According to the Gospels the Lord’s Prayer was composed by Jesus Christ. He would have been taught to perceive the Hebrew God, Yahweh or Jehovah, as a male father figure. Hence his prayer to “Our Father”. My Catechism explained it thusly:
We call God our Father, because He gave us life and provides for us with fatherly care.[1]
But where did this leave Mary, Jesus’ mother? Surely she gave Jesus life having carried him in her womb for nine months? And the shrine I often knelt at in John’s Lane church depicted the love Mary felt for her baby son. Was the scene in that picture of Our Lady of Good Counsel not the very essence of motherly care?
Undoubtedly I was drawn to that feminine image. Whether or not Mary was in some sense an aspect of God never occurred to me. But when the thought of God entered my mind, I saw, not the image of a kind mother, but of a stern man, a man from whom I could not get away fast enough.

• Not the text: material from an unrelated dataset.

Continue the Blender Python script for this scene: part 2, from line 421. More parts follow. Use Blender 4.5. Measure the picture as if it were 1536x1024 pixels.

Many years later, as I was researching the early life of broadcaster and writer Brian Cleeve, I came across an interesting insight into his thinking as a boy. During the 1930s Brian was a pupil at an expensive, and “fiercely religious”, boarding school in England. It was expected that, when they reached the age of 14, Brian and his schoolmates would be confirmed in the Anglican faith.
But Brian was already displaying the independence of mind that would frequently put him at odds with authority. Even at this young age he did not subscribe to some of the tenets of Christianity he would be obliged to uphold in the Confirmation ceremony.
Something about the feminine nature of this deity evoked a strong response in Brian’s soul. He proclaimed that he worshipped Isis and was determined not to be confirmed as an Anglican. Although eventually he was compelled to relent, Brian identified this episode as the first sign of his rebellion against what he called “masculine Christianity”.
Unlike Brian, I never as a child objected to the formalities of Catholic ritual and practice. On the contrary I embraced them enthusiastically. But that was not the only difference between us. My visceral reaction outside John’s Lane was rooted in fear, not gritty resistance to the exclusively male God of Christian orthodoxy.
Yet somehow that moment marked the beginning of my own long journey towards a better understanding of God - not as either male or female - but as encompassing both sexes in a divine harmony that we humans may one day try to emulate.
[1] A Catechism of Catholic doctrine (Dublin, 1951), p. 14.
[2] John Gwyn Griffiths, ‘Isis’, in M. D. Law (ed.), Chambers’ Encyclopaedia (15 vols., London, 1950-2), vii, p. 762.